The task - Write out the whole listing again, exactly as given.

Data block -

--- BEGIN ---

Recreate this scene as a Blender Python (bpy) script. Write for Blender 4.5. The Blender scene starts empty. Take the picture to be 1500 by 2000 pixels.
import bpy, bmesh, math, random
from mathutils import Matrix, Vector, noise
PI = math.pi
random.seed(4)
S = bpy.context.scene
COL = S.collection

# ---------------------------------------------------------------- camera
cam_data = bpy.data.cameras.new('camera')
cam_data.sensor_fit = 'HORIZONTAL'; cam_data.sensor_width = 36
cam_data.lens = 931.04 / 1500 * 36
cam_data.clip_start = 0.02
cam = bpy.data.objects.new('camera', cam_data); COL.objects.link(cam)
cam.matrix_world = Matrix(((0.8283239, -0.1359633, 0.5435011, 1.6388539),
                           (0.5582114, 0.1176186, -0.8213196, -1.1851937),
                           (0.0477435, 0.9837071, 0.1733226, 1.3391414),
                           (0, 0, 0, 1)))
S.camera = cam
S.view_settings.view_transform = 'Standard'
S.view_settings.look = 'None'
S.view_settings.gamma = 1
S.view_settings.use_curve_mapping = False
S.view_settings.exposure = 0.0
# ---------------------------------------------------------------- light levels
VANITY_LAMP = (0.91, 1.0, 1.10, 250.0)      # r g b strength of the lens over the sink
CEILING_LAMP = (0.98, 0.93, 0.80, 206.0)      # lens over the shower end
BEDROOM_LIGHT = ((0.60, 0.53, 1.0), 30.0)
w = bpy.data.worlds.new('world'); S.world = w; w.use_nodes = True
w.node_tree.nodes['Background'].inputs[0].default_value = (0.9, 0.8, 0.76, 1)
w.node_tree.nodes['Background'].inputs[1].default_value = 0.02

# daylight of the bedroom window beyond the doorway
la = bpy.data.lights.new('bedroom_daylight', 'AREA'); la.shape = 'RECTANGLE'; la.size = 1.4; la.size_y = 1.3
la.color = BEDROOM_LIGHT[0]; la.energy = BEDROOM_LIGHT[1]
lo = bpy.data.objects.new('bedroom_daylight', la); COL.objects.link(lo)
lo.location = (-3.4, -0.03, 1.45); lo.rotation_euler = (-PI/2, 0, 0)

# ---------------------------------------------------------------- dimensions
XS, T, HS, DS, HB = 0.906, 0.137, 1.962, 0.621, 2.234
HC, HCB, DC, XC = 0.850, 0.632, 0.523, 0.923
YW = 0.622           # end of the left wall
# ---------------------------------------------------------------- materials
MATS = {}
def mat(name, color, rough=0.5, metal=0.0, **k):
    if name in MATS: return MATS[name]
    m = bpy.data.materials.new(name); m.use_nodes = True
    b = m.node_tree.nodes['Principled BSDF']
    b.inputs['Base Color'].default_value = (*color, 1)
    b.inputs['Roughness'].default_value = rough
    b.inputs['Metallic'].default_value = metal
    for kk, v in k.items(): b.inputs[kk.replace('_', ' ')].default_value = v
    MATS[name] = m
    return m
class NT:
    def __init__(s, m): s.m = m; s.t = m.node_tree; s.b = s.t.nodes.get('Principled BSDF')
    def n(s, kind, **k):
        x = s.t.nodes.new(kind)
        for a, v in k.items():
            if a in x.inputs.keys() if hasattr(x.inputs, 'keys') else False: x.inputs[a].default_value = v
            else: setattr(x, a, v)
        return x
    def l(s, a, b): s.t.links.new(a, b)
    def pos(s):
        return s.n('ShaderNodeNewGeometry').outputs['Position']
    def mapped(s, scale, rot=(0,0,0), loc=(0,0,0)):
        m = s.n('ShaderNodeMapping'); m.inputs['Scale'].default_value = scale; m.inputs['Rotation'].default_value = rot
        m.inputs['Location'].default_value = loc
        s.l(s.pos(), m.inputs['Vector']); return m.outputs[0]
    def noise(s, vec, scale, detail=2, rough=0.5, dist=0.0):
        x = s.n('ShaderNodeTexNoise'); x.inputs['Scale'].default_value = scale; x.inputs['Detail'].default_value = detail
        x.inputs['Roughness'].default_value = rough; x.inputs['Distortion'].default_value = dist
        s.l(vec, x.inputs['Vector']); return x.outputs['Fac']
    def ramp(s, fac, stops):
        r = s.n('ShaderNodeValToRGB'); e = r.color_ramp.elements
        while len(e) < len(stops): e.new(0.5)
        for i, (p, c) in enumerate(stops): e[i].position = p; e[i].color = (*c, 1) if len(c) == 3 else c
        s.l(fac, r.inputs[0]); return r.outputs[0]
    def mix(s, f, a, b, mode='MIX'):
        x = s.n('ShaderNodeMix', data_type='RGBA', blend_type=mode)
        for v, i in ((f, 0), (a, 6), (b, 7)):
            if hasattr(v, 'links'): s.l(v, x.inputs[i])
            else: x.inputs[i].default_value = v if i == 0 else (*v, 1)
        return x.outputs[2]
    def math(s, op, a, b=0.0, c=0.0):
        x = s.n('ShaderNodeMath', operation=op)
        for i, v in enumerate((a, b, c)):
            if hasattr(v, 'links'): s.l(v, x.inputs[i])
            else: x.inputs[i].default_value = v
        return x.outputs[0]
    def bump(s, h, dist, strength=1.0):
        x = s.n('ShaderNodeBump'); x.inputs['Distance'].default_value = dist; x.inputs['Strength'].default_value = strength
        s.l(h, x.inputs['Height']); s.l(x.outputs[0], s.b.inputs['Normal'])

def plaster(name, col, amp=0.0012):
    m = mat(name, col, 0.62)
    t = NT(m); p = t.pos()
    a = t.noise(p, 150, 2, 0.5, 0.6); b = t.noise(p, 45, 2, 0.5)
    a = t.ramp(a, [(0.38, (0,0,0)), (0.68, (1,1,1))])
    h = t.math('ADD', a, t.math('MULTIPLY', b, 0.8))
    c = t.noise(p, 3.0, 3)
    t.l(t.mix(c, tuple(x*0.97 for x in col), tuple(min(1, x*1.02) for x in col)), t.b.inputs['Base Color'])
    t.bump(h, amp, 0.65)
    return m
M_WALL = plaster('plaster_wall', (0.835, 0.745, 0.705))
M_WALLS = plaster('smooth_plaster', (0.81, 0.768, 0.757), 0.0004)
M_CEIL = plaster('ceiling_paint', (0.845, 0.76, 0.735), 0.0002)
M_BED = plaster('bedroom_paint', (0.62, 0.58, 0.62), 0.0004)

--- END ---

Response for this exercise -
Recreate this scene as a Blender Python (bpy) script. Write for Blender 4.5. The Blender scene starts empty. Take the picture to be 1500 by 2000 pixels.
import bpy, bmesh, math, random
from mathutils import Matrix, Vector, noise
PI = math.pi
random.seed(4)
S = bpy.context.scene
COL = S.collection

# ---------------------------------------------------------------- camera
cam_data = bpy.data.cameras.new('camera')
cam_data.sensor_fit = 'HORIZONTAL'; cam_data.sensor_width = 36
cam_data.lens = 931.04 / 1500 * 36
cam_data.clip_start = 0.02
cam = bpy.data.objects.new('camera', cam_data); COL.objects.link(cam)
cam.matrix_world = Matrix(((0.8283239, -0.1359633, 0.5435011, 1.6388539),
                           (0.5582114, 0.1176186, -0.8213196, -1.1851937),
                           (0.0477435, 0.9837071, 0.1733226, 1.3391414),
                           (0, 0, 0, 1)))
S.camera = cam
S.view_settings.view_transform = 'Standard'
S.view_settings.look = 'None'
S.view_settings.gamma = 1
S.view_settings.use_curve_mapping = False
S.view_settings.exposure = 0.0
# ---------------------------------------------------------------- light levels
VANITY_LAMP = (0.91, 1.0, 1.10, 250.0)      # r g b strength of the lens over the sink
CEILING_LAMP = (0.98, 0.93, 0.80, 206.0)      # lens over the shower end
BEDROOM_LIGHT = ((0.60, 0.53, 1.0), 30.0)
w = bpy.data.worlds.new('world'); S.world = w; w.use_nodes = True
w.node_tree.nodes['Background'].inputs[0].default_value = (0.9, 0.8, 0.76, 1)
w.node_tree.nodes['Background'].inputs[1].default_value = 0.02

# daylight of the bedroom window beyond the doorway
la = bpy.data.lights.new('bedroom_daylight', 'AREA'); la.shape = 'RECTANGLE'; la.size = 1.4; la.size_y = 1.3
la.color = BEDROOM_LIGHT[0]; la.energy = BEDROOM_LIGHT[1]
lo = bpy.data.objects.new('bedroom_daylight', la); COL.objects.link(lo)
lo.location = (-3.4, -0.03, 1.45); lo.rotation_euler = (-PI/2, 0, 0)

# ---------------------------------------------------------------- dimensions
XS, T, HS, DS, HB = 0.906, 0.137, 1.962, 0.621, 2.234
HC, HCB, DC, XC = 0.850, 0.632, 0.523, 0.923
YW = 0.622           # end of the left wall
# ---------------------------------------------------------------- materials
MATS = {}
def mat(name, color, rough=0.5, metal=0.0, **k):
    if name in MATS: return MATS[name]
    m = bpy.data.materials.new(name); m.use_nodes = True
    b = m.node_tree.nodes['Principled BSDF']
    b.inputs['Base Color'].default_value = (*color, 1)
    b.inputs['Roughness'].default_value = rough
    b.inputs['Metallic'].default_value = metal
    for kk, v in k.items(): b.inputs[kk.replace('_', ' ')].default_value = v
    MATS[name] = m
    return m
class NT:
    def __init__(s, m): s.m = m; s.t = m.node_tree; s.b = s.t.nodes.get('Principled BSDF')
    def n(s, kind, **k):
        x = s.t.nodes.new(kind)
        for a, v in k.items():
            if a in x.inputs.keys() if hasattr(x.inputs, 'keys') else False: x.inputs[a].default_value = v
            else: setattr(x, a, v)
        return x
    def l(s, a, b): s.t.links.new(a, b)
    def pos(s):
        return s.n('ShaderNodeNewGeometry').outputs['Position']
    def mapped(s, scale, rot=(0,0,0), loc=(0,0,0)):
        m = s.n('ShaderNodeMapping'); m.inputs['Scale'].default_value = scale; m.inputs['Rotation'].default_value = rot
        m.inputs['Location'].default_value = loc
        s.l(s.pos(), m.inputs['Vector']); return m.outputs[0]
    def noise(s, vec, scale, detail=2, rough=0.5, dist=0.0):
        x = s.n('ShaderNodeTexNoise'); x.inputs['Scale'].default_value = scale; x.inputs['Detail'].default_value = detail
        x.inputs['Roughness'].default_value = rough; x.inputs['Distortion'].default_value = dist
        s.l(vec, x.inputs['Vector']); return x.outputs['Fac']
    def ramp(s, fac, stops):
        r = s.n('ShaderNodeValToRGB'); e = r.color_ramp.elements
        while len(e) < len(stops): e.new(0.5)
        for i, (p, c) in enumerate(stops): e[i].position = p; e[i].color = (*c, 1) if len(c) == 3 else c
        s.l(fac, r.inputs[0]); return r.outputs[0]
    def mix(s, f, a, b, mode='MIX'):
        x = s.n('ShaderNodeMix', data_type='RGBA', blend_type=mode)
        for v, i in ((f, 0), (a, 6), (b, 7)):
            if hasattr(v, 'links'): s.l(v, x.inputs[i])
            else: x.inputs[i].default_value = v if i == 0 else (*v, 1)
        return x.outputs[2]
    def math(s, op, a, b=0.0, c=0.0):
        x = s.n('ShaderNodeMath', operation=op)
        for i, v in enumerate((a, b, c)):
            if hasattr(v, 'links'): s.l(v, x.inputs[i])
            else: x.inputs[i].default_value = v
        return x.outputs[0]
    def bump(s, h, dist, strength=1.0):
        x = s.n('ShaderNodeBump'); x.inputs['Distance'].default_value = dist; x.inputs['Strength'].default_value = strength
        s.l(h, x.inputs['Height']); s.l(x.outputs[0], s.b.inputs['Normal'])

def plaster(name, col, amp=0.0012):
    m = mat(name, col, 0.62)
    t = NT(m); p = t.pos()
    a = t.noise(p, 150, 2, 0.5, 0.6); b = t.noise(p, 45, 2, 0.5)
    a = t.ramp(a, [(0.38, (0,0,0)), (0.68, (1,1,1))])
    h = t.math('ADD', a, t.math('MULTIPLY', b, 0.8))
    c = t.noise(p, 3.0, 3)
    t.l(t.mix(c, tuple(x*0.97 for x in col), tuple(min(1, x*1.02) for x in col)), t.b.inputs['Base Color'])
    t.bump(h, amp, 0.65)
    return m
M_WALL = plaster('plaster_wall', (0.835, 0.745, 0.705))
M_WALLS = plaster('smooth_plaster', (0.81, 0.768, 0.757), 0.0004)
M_CEIL = plaster('ceiling_paint', (0.845, 0.76, 0.735), 0.0002)
M_BED = plaster('bedroom_paint', (0.62, 0.58, 0.62), 0.0004)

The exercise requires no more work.